The French-Tunisian pickpocket Henri Kassagi acted as technical advisor on the film, as well as appearing as instructor and accomplice to the main character.[4] After Pickpocket, Kassagi's face and techniques were too well known for him to continue with his old trade, and he changed career to become a successful stage magician.[5]
The film has been called an example of "parametric narration",[6] in which the style "dominates the syuzhet [plot] or is seemingly equal in importance to it".[7]
Roger Ebert saw echoes of Dostoyevsky's Crime and Punishment in Pickpocket, writing: "Bresson's Michel, like Dostoyevsky's hero Raskolnikov, needs money in order to realize his dreams, and sees no reason why some lackluster ordinary person should not be forced to supply it. The reasoning is immoral, but the characters claim special privileges above and beyond common morality. Michel, like the hero of Crime and Punishment, has a 'good woman' in his life, who trusts he will be able to redeem himself. ... She comes to Michel with the news that his mother is dying. Michel does not want to see his mother, but gives Jeanne money for her. Why does he avoid her? Bresson never supplies motives. We can only guess."[8] Additionally, in the film Michel gets caught up in a game of cat and mouse with a police inspector, much as Raskolnikov does in Dostoyevsky's novel.

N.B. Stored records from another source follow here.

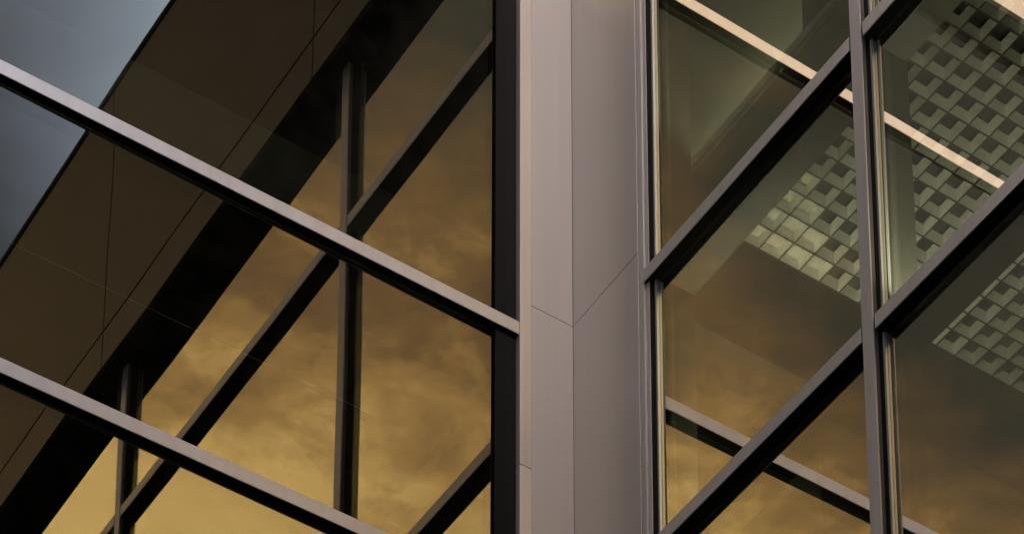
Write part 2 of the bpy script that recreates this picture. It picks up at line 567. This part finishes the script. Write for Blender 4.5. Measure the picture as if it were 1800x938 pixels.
for i, j in ((0, 0), (1, 0), (2, 0), (3, 0), (0, 1), (1, 1), (0, 2), (0, 3), (1, 2), (2, 1)):
    pl.box((X0+i*C+T+0.001, Y0-(j+1)*C+0.001, ZB+HB*0.80), (X0+(i+1)*C-0.001, Y0-j*C-T-0.001, ZB+HB*0.84))
pl.build('infill_tray', TRAY, louv)
MB().box((0.222, Y0-NY*C, ZB+HB+0.05), (3.2, Y0+0.6, ZB+HB+0.055)).build('ceiling_void', GASKET, B)

# ------------------------------------------------------------------ blinds inside
def blind(x, y0, y1, z0, z1, label):
    o = empty('roller_blind', (x, (y0+y1)/2, z0), label, 'blind')
    h = (y1-y0)/2
    MB().box((0.004, -h, 0.03), (0.007, h, z1-z0)).build('cloth', BLIND, o)
    MB().box((-0.003, -h, 0), (0.013, h, 0.028), 0.003).build('bottom_rail', BAR, o)
    return o
blind(0.50, -1.12, -0.2, 13.665, 16.6, 'pale green roller blind behind the upper pane right of the column')
blind(0.45, -1.19, -0.2, 9.61, 11.86, 'pale roller blind behind the lowest pane between the column and the grey mullion')

# unseen lamps added to light the louvre ceiling and blinds; uplighter stays unused
GLOW, gt = mat('lamp_glow')
go = nd(gt, 'ShaderNodeOutputMaterial')
ge = nd(gt, 'ShaderNodeEmission')
ge.inputs[0].default_value = (1.0, 0.93, 0.72, 1)
ge.inputs[1].default_value = 1.5
gt.links.new(ge.outputs[0], go.inputs[0])
def uplighter(x, y, z, watt, h=0.9, label=''):
    o = empty('floor_lamp', (x, y, z), label, 'lamp', 'uplighters in the lit rooms')
    def part(f, name, m, par=o):
        bm = bmesh.new()
        f(bm)
        me = bpy.data.meshes.new(name)
        bm.to_mesh(me)
        bm.free()
        me.materials.append(m)
        q = bpy.data.objects.new(name, me)
        COL.objects.link(q)
        q.parent = par
        return q
    def cone(r1, r2, z0, z1):
        return lambda bm: bmesh.ops.create_cone(bm, cap_ends=True, segments=24, radius1=r1, radius2=r2, depth=z1-z0, matrix=Matrix.Translation((0, 0, (z0+z1)/2)))
    part(cone(0.14, 0.13, 0.0, 0.03), 'base', GASKET)
    part(cone(0.012, 0.012, 0.03, h), 'pole', GASKET)
    part(cone(0.03, 0.16, h, h+0.12), 'lamp_shade', FRAME)
    part(cone(0.13, 0.13, h+0.121, h+0.125), 'bulb', GLOW)
    ld = bpy.data.lights.new('lamp_light', 'AREA')
    ld.shape = 'DISK'
    ld.size = 0.3
    ld.energy = watt
    ld.color = (1.0, 0.93, 0.74)
    lo = bpy.data.objects.new('lamp_light', ld)
    COL.objects.link(lo)
    lo.parent = o
    lo.location = (0, 0, h+0.14)
    lo.rotation_euler = (math.pi, 0, 0)
    return o


def added_strip_light(y0, y1, z, watt, label, x=0.15, tilt=0.55, spread=180):  # added lamp kept out of view
    yc = (y0+y1)/2
    o = empty('added_strip_light', (x, yc, z), label, 'lamp', 'unseen strip lights added on the inner sills')
    MB().box((-0.035, y0-yc, 0.0), (0.035, y1-yc, 0.012), 0.002).build('housing', FRAME, o)
    MB().box((-0.025, y0-yc+0.01, 0.0125), (0.025, y1-yc-0.01, 0.018)).build('tube', GLOW, o)
    ld = bpy.data.lights.new('lamp_light', 'AREA')
    ld.shape = 'RECTANGLE'
    ld.size = y1-y0-0.02
    ld.spread = rad(spread)
    ld.size_y = 0.04
    ld.energy = watt
    ld.color = (1.0, 0.90, 0.72)
    lo = bpy.data.objects.new('lamp_light', ld)
    COL.objects.link(lo)
    lo.parent = o
    lo.location = (0.01, 0, 0.03)
    d = Vector((-tilt, 0, -math.sqrt(1-tilt*tilt)))
    X = Vector((0, 1, 0))
    Z = d
    Y = Z.cross(X)
    lo.matrix_local = Matrix.Translation((0.0, 0, 0.03)) @ Matrix((X, Y, Z)).transposed().to_4x4()
    return o
zs = ROWS[5]+TH+0.001
added_strip_light(-1.15, -0.68, zs, 11, 'added thin strip light, unseen on the inner sill between the corner column and the first mullion', 0.15, 0.26, 62)
added_strip_light(-2.75, -2.18, zs, 40, 'added thin strip light, unseen on the inner sill between the first and second mullion')
added_strip_light(-1.12, -0.3, 13.662, 24, 'added thin strip light, unseen on the upper floor edge at the foot of the green roller blind', 0.34, 0.25)
added_strip_light(-1.15, -0.3, 9.602, 0.9, 'added thin strip light, unseen on the lower floor edge at the foot of the lowest roller blind', 0.31, 0.2)

# thin cable inside the left wing
cb = MB().box((-3.9, 0.297, 12.44), (-0.9, 0.3, 12.443)).build('cable', BAR)
tag(cb, 'thin pale cable running level behind the left wing glass', 'cable')

# ------------------------------------------------------------------ building across the street (it throws the evening shade)
O = empty('rendered_block', (0, -14, 0), 'plain rendered block across the street with rows of windows', 'building')
HO = 14.9 + 14*math.tan(rad(SUN_EL))
def ob(m, name, mt, par=O):
    o = m.build(name, mt, None)
    if par is O:
        o.parent = O
        o.location = (0, 14, 0)
    else:
        o.parent = par
    return o
wl = ob(MB().box((-40, -30, 0), (40, -14, HO)), 'wall', WALLM)
ob(MB().box((-40.15, -30.15, HO+0.002), (40.15, -13.85, HO+0.3)), 'roof', CONC)
for r in range(4):
    for c in range(14):
        x = -37+c*5.4
        z = 1.6+r*3.6
        f = ob(MB().box((x, -13.998, z), (x+2.0, -13.93, z+1.9)), 'window', FRAME)
        MB().box((x+0.12, -13.928, z+0.12), (x+1.88, -13.915, z+1.78)).build('pane', GASKET, f)
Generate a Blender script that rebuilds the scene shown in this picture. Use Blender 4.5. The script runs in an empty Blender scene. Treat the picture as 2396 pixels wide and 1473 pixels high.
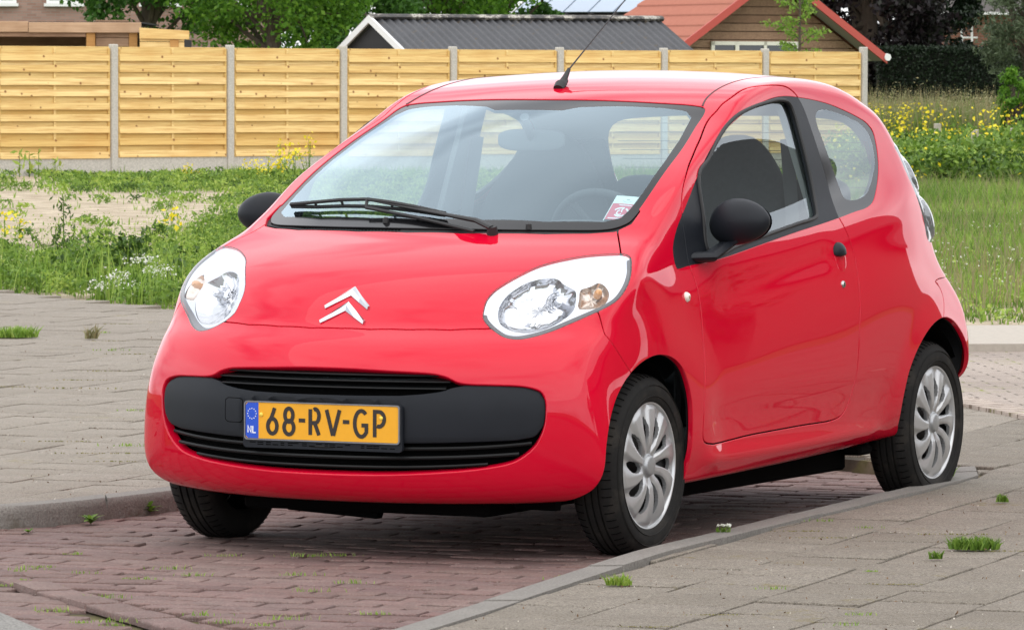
import bpy, math, random
import numpy as np
from mathutils import Vector, Matrix
sc=bpy.context.scene
R_=math.radians
# ---------------- camera ----------------
cam=bpy.data.cameras.new('camera');co=bpy.data.objects.new('camera',cam);sc.collection.objects.link(co);sc.camera=co
CAMP=np.array([14.84833,7.62777,1.45022])
c_r=np.array([-.44256394,.89673258,.00279842]);c_u=np.array([-.03823233,-.02198643,.99902697]);c_f=np.array([-.89592156,-.44202632,-.04401458])
co.matrix_world=Matrix([[c_r[0],c_u[0],-c_f[0],CAMP[0]],[c_r[1],c_u[1],-c_f[1],CAMP[1]],[c_r[2],c_u[2],-c_f[2],CAMP[2]],[0,0,0,1]])
cam.sensor_width=36;cam.sensor_fit='HORIZONTAL';cam.lens=36*12614.33/2396;cam.clip_end=2000;cam.clip_start=.1
cam.dof.use_dof=True;cam.dof.focus_distance=16.5;cam.dof.aperture_fstop=45
# ---------------- sky: bright day with broken cloud, and one soft sun ----------------
SUN_EL,SUN_AZ=R_(62),R_(30)       # azimuth measured from +x towards +y
w=bpy.data.worlds.new('World');sc.world=w;w.use_nodes=True
n=w.node_tree.nodes;l=w.node_tree.links;n.clear()
out=n.new('ShaderNodeOutputWorld');bg=n.new('ShaderNodeBackground');bg.inputs[1].default_value=.1
sky=n.new('ShaderNodeTexSky');sky.sky_type='NISHITA';sky.sun_disc=False;sky.sun_elevation=SUN_EL;sky.sun_rotation=R_(90)-SUN_AZ
tc=n.new('ShaderNodeTexCoord');mp=n.new('ShaderNodeMapping');mp.inputs['Scale'].default_value=(1.2,1.2,3.0)
nz=n.new('ShaderNodeTexNoise');nz.inputs['Scale'].default_value=1.3;nz.inputs['Detail'].default_value=3;nz.inputs['Roughness'].default_value=.55
cr=n.new('ShaderNodeValToRGB');cr.color_ramp.elements[0].position=.26;cr.color_ramp.elements[1].position=.50
nz2=n.new('ShaderNodeTexNoise');nz2.inputs['Scale'].default_value=1.7;nz2.inputs['Detail'].default_value=2
cc=n.new('ShaderNodeValToRGB');cc.color_ramp.elements[0].color=(14.,14.4,15.2,1);cc.color_ramp.elements[1].color=(19.,19.2,19.8,1);cc.color_ramp.elements[0].position=.3;cc.color_ramp.elements[1].position=.7
mx=n.new('ShaderNodeMix');mx.data_type='RGBA'
l.new(tc.outputs['Generated'],mp.inputs[0]);l.new(mp.outputs[0],nz.inputs[0]);l.new(mp.outputs[0],nz2.inputs[0]);l.new(nz.outputs[0],cr.inputs[0]);l.new(nz2.outputs[0],cc.inputs[0])
l.new(cr.outputs[0],mx.inputs[0]);l.new(sky.outputs[0],mx.inputs[6]);l.new(cc.outputs[0],mx.inputs[7]);sx=n.new('ShaderNodeSeparateXYZ');l.new(tc.outputs['Generated'],sx.inputs[0]);gr_=n.new('ShaderNodeMapRange');gr_.inputs[1].default_value=.05;gr_.inputs[2].default_value=.8;gr_.inputs[3].default_value=1.;gr_.inputs[4].default_value=.80;l.new(sx.outputs[2],gr_.inputs[0])
vm=n.new('ShaderNodeVectorMath');vm.operation='SCALE';l.new(mx.outputs[2],vm.inputs[0]);l.new(gr_.outputs[0],vm.inputs['Scale']);l.new(vm.outputs[0],bg.inputs[0]);l.new(bg.outputs[0],out.inputs[0])
sun=bpy.data.lights.new('sun','SUN');so=bpy.data.objects.new('sun',sun);sc.collection.objects.link(so)
sun.energy=1.3;sun.angle=R_(105);sun.color=(1,.93,.82)
sd=Vector((math.cos(SUN_EL)*math.cos(SUN_AZ),math.cos(SUN_EL)*math.sin(SUN_AZ),math.sin(SUN_EL)))
so.rotation_euler=sd.to_track_quat('Z','Y').to_euler()
sc.view_settings.view_transform='Standard';sc.view_settings.look='None';sc.view_settings.exposure=.26;sc.view_settings.gamma=1
sc.render.engine='CYCLES';sc.cycles.max_bounces=10;sc.cycles.transparent_max_bounces=24
sc.render.resolution_x=1024;sc.render.resolution_y=629
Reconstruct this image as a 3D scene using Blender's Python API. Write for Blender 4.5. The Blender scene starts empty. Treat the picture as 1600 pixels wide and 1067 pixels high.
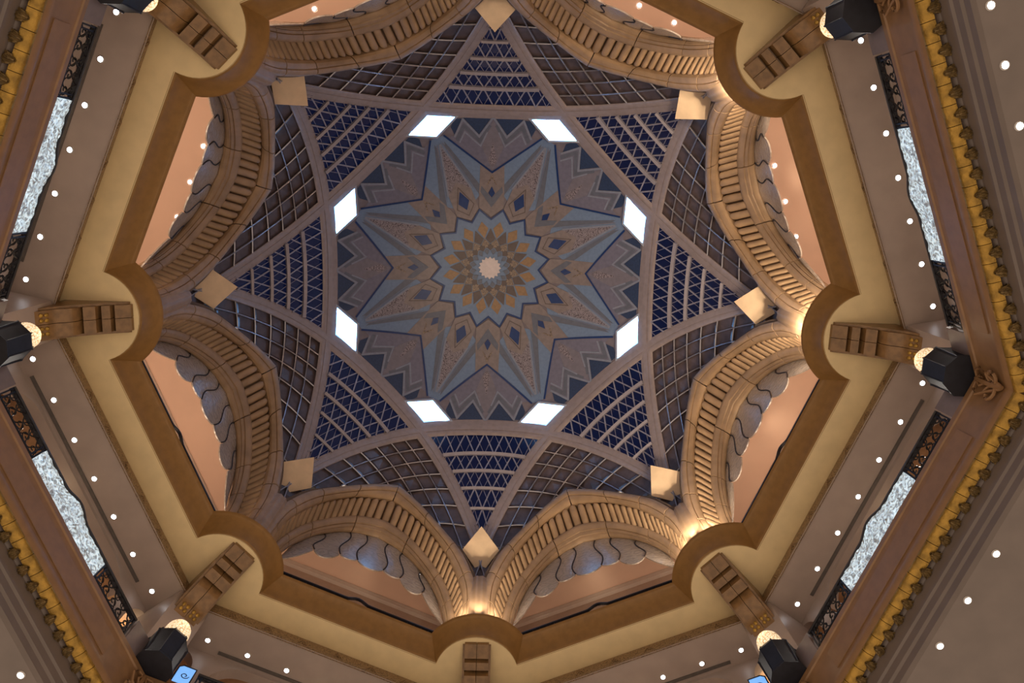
import bpy, bmesh, math, random
import numpy as np
from mathutils import Vector, Matrix
random.seed(7)
PI = math.pi
R8 = PI / 4
T22 = math.tan(PI / 8)
scene = bpy.context.scene
COL = scene.collection

# ------------------------------------------------------------------ camera, world, exposure
CAM_POS = (0.345, -7.332, 0.0)
CAM_ROWS = ((0.99928006, -0.03258457, -0.01943202),
            (0.02811045, 0.97988762, -0.19756026),
            (0.02547861, 0.19687179, 0.98009813))      # right, down, forward
FPX = 1244.0
cam_data = bpy.data.cameras.new('camera')
cam = bpy.data.objects.new('camera', cam_data)
COL.objects.link(cam)
cam_data.sensor_fit = 'HORIZONTAL'
cam_data.sensor_width = 36.0
cam_data.lens = 36.0 * FPX / 1600.0
cam_data.clip_end = 500.0
r_, d_, f_ = CAM_ROWS
cam.matrix_world = Matrix(((r_[0], -d_[0], -f_[0], CAM_POS[0]), (r_[1], -d_[1], -f_[1], CAM_POS[1]),
                           (r_[2], -d_[2], -f_[2], CAM_POS[2]), (0, 0, 0, 1)))
scene.camera = cam

world = bpy.data.worlds.new('hall_ambience')
scene.world = world
world.use_nodes = True
bg = world.node_tree.nodes['Background']
bg.inputs[0].default_value = (1.0, 0.80, 0.62, 1)
bg.inputs[1].default_value = 0.80
vs = scene.view_settings
vs.view_transform = 'Standard'
vs.look = 'None'
vs.gamma = 1.0
vs.use_curve_mapping = False
vs.exposure = 0.0


def project(p):
    q = [p[i] - CAM_POS[i] for i in range(3)]
    a, b, c = (sum(row[i] * q[i] for i in range(3)) for row in CAM_ROWS)
    return 800 + FPX * a / c, 533.5 + FPX * b / c


def in_frame(p, m=25):
    x, y = project(p)
    return -m < x < 1600 + m and -m < y < 1067 + m


# ------------------------------------------------------------------ materials
MATS = {}


def mat(name, col, rough=0.6, metal=0.0, noise=0.0, nscale=3.0, bump=0.0, bscale=20.0, emit=None, estr=0.0,
        coat=0.0, kind=None, col2=None, detail=4.0):
    m = bpy.data.materials.new(name)
    m.use_nodes = True
    nt = m.node_tree
    b = nt.nodes['Principled BSDF']
    b.inputs['Base Color'].default_value = (*col, 1)
    b.inputs['Roughness'].default_value = rough
    b.inputs['Metallic'].default_value = metal
    if coat:
        b.inputs['Coat Weight'].default_value = coat
        b.inputs['Coat Roughness'].default_value = 0.15
    geo = nt.nodes.new('ShaderNodeTexCoord')
    if noise > 0 or kind:
        n = nt.nodes.new('ShaderNodeTexNoise')
        n.inputs['Scale'].default_value = nscale
        n.inputs['Detail'].default_value = detail
        nt.links.new(geo.outputs['Object'], n.inputs['Vector'])
        mix = nt.nodes.new('ShaderNodeMix')
        mix.data_type = 'RGBA'
        c2 = col2 or tuple(max(0, c * (1 - noise)) for c in col)
        mix.inputs[6].default_value = (*col, 1)
        mix.inputs[7].default_value = (*c2, 1)
        ramp = nt.nodes.new('ShaderNodeValToRGB')
        ramp.color_ramp.elements[0].position = 0.38
        ramp.color_ramp.elements[1].position = 0.66
        fac = n.outputs['Fac']
        if kind == 'curl':           # incised scrolling tendrils
            w = nt.nodes.new('ShaderNodeTexVoronoi')
            w.feature = 'SMOOTH_F1'
            w.inputs['Scale'].default_value = nscale
            nt.links.new(geo.outputs['Object'], w.inputs['Vector'])
            mm = nt.nodes.new('ShaderNodeMath')
            mm.operation = 'MULTIPLY'
            mm.inputs[1].default_value = 26.0
            nt.links.new(w.outputs['Distance'], mm.inputs[0])
            sn = nt.nodes.new('ShaderNodeMath')
            sn.operation = 'SINE'
            nt.links.new(mm.outputs[0], sn.inputs[0])
            fac = sn.outputs[0]
            ramp.color_ramp.elements[0].position = 0.1
            ramp.color_ramp.elements[1].position = 0.6
        if kind == 'check':          # fine woven lattice on the lamp globe
            w = nt.nodes.new('ShaderNodeTexVoronoi')
            w.feature = 'DISTANCE_TO_EDGE'
            w.inputs['Scale'].default_value = nscale
            nt.links.new(geo.outputs['Object'], w.inputs['Vector'])
            fac = w.outputs['Distance']
            ramp.color_ramp.elements[0].position = 0.06
            ramp.color_ramp.elements[1].position = 0.12
        nt.links.new(fac, ramp.inputs[0])
        nt.links.new(ramp.outputs[0], mix.inputs[0])
        nt.links.new(mix.outputs[2], b.inputs['Base Color'])
        if emit and kind == 'check':
            nt.links.new(mix.outputs[2], b.inputs['Emission Color'])
    if bump > 0:
        n2 = nt.nodes.new('ShaderNodeTexNoise')
        n2.inputs['Scale'].default_value = bscale
        n2.inputs['Detail'].default_value = 3
        nt.links.new(geo.outputs['Object'], n2.inputs['Vector'])
        bn = nt.nodes.new('ShaderNodeBump')
        bn.inputs['Strength'].default_value = bump
        bn.inputs['Distance'].default_value = 0.1
        nt.links.new(n2.outputs['Fac'], bn.inputs['Height'])
        nt.links.new(bn.outputs[0], b.inputs['Normal'])
    if emit:
        if kind != 'check':
            b.inputs['Emission Color'].default_value = (*emit, 1)
        b.inputs['Emission Strength'].default_value = estr
    MATS[name] = m
    return m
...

Pickpocket was nominated for the Golden Bear at the 10th Berlin International Film Festival.
The film exerted a formative influence over the work of Paul Schrader, who has described it as "an unmitigated masterpiece" and "as close to perfect as there can be", and whose films American Gigolo (1980), Patty Hearst (1988), Light Sleeper (1992), First Reformed (2017), and The Card Counter (2021) all feature endings similar to that of Pickpocket.[9] In addition, Schrader's screenplay for Martin Scorsese's Taxi Driver (1976) bears many similarities, including confessional narration and a voyeuristic look at society. Schrader's admiration for Pickpocket led to his providing a filmed introduction for The Criterion Collection's 2005 DVD release of the film. Schrader listed Pickpocket as one of his top ten favorite films in both the 2012 and 2022 Sight and Sound polls of the greatest films of all time.[10] [11]
Greek filmmaker Theo Angelopoulos listed the film among his top ten favorite films of all time for the 2002 Sight and Sound poll.[12] German-American actress and screenwriter Christa Lang listed the film among her top ten favorite films that are part of The Criterion Collection,[13] as did American filmmaker Richard Linklater.[14] [15] In 2016, German filmmaker Werner Herzog praised the film by calling it "phenomenal" and "So intense and so beautiful… It makes you ache".[16] The Greek filmmaker Yorgos Lanthimos picked Pickpocket as "the most moving film I've ever seen".[17]
Pickpocket has been paraphrased by other films, such as Leos Carax's Les Amants du Pont-Neuf (1991).[18] The Dardenne brothers' 2005 film L'Enfant has also been said to have been influenced by the film.[19] Christopher Nolan said he studied Pickpocket, along with Bresson's earlier film A Man Escaped, when making his 2017 film Dunkirk, to study how Bresson created suspense through details.[20]